PROBLEM TO WORK ON - Repeat, please, only the lines from the top of the data down to the line with "scene.camera = cam"; include both of those lines.

"""

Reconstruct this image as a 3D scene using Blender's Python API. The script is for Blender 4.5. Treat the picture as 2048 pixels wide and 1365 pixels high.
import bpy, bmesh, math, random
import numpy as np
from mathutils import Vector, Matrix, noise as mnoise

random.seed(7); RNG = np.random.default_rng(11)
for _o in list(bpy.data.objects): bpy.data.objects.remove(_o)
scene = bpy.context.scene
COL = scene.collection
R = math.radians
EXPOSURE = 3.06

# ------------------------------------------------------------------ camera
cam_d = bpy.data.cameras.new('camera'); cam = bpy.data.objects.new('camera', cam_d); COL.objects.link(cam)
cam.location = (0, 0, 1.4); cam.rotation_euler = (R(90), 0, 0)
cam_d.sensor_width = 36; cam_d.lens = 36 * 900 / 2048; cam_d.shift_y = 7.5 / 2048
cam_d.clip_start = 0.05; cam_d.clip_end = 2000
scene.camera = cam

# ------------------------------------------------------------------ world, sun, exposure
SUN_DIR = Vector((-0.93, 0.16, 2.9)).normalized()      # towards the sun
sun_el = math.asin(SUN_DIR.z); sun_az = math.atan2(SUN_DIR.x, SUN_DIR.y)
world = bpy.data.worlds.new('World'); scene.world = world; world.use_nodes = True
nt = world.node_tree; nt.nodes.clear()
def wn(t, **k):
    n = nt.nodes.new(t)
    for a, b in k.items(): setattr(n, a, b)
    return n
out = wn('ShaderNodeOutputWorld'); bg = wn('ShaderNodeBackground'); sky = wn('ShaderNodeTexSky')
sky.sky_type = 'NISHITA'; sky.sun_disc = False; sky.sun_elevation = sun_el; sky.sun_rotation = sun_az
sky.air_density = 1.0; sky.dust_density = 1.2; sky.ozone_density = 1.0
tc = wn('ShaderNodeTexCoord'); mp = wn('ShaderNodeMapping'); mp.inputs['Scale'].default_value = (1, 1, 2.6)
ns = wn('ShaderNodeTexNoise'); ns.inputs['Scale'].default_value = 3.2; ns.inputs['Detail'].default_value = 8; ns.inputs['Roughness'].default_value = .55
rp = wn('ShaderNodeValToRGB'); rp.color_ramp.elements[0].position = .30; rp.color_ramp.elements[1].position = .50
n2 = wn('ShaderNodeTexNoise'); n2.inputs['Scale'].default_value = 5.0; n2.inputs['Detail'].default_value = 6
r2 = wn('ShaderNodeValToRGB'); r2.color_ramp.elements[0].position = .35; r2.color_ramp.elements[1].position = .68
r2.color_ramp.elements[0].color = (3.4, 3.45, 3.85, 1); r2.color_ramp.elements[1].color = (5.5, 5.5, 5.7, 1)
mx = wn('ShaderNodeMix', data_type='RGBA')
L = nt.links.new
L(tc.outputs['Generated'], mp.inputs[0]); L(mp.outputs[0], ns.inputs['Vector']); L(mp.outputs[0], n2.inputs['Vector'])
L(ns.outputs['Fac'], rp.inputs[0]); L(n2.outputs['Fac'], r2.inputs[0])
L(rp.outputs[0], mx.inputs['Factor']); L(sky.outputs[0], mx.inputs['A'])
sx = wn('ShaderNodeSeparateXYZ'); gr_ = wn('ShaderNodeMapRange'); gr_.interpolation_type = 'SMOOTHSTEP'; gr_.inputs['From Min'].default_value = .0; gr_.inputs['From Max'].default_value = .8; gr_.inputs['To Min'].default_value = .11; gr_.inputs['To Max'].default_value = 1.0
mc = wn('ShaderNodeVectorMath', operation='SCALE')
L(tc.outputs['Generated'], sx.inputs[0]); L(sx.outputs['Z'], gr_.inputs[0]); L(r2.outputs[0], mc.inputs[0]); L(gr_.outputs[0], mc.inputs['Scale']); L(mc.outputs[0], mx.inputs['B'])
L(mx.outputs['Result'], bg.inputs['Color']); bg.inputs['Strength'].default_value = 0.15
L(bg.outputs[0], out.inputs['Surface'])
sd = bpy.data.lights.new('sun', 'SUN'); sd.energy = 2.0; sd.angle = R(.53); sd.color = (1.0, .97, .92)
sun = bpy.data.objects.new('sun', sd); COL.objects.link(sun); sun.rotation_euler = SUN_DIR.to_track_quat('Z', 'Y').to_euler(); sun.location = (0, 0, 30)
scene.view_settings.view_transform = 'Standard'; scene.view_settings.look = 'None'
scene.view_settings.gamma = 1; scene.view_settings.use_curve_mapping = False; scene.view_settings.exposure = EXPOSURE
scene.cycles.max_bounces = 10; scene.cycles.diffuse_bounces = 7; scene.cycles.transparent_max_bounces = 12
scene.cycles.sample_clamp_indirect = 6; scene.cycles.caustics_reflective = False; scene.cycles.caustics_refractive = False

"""

RESULT OF THIS TASK -
Reconstruct this image as a 3D scene using Blender's Python API. The script is for Blender 4.5. Treat the picture as 2048 pixels wide and 1365 pixels high.
import bpy, bmesh, math, random
import numpy as np
from mathutils import Vector, Matrix, noise as mnoise

random.seed(7); RNG = np.random.default_rng(11)
for _o in list(bpy.data.objects): bpy.data.objects.remove(_o)
scene = bpy.context.scene
COL = scene.collection
R = math.radians
EXPOSURE = 3.06

# ------------------------------------------------------------------ camera
cam_d = bpy.data.cameras.new('camera'); cam = bpy.data.objects.new('camera', cam_d); COL.objects.link(cam)
cam.location = (0, 0, 1.4); cam.rotation_euler = (R(90), 0, 0)
cam_d.sensor_width = 36; cam_d.lens = 36 * 900 / 2048; cam_d.shift_y = 7.5 / 2048
cam_d.clip_start = 0.05; cam_d.clip_end = 2000
scene.camera = cam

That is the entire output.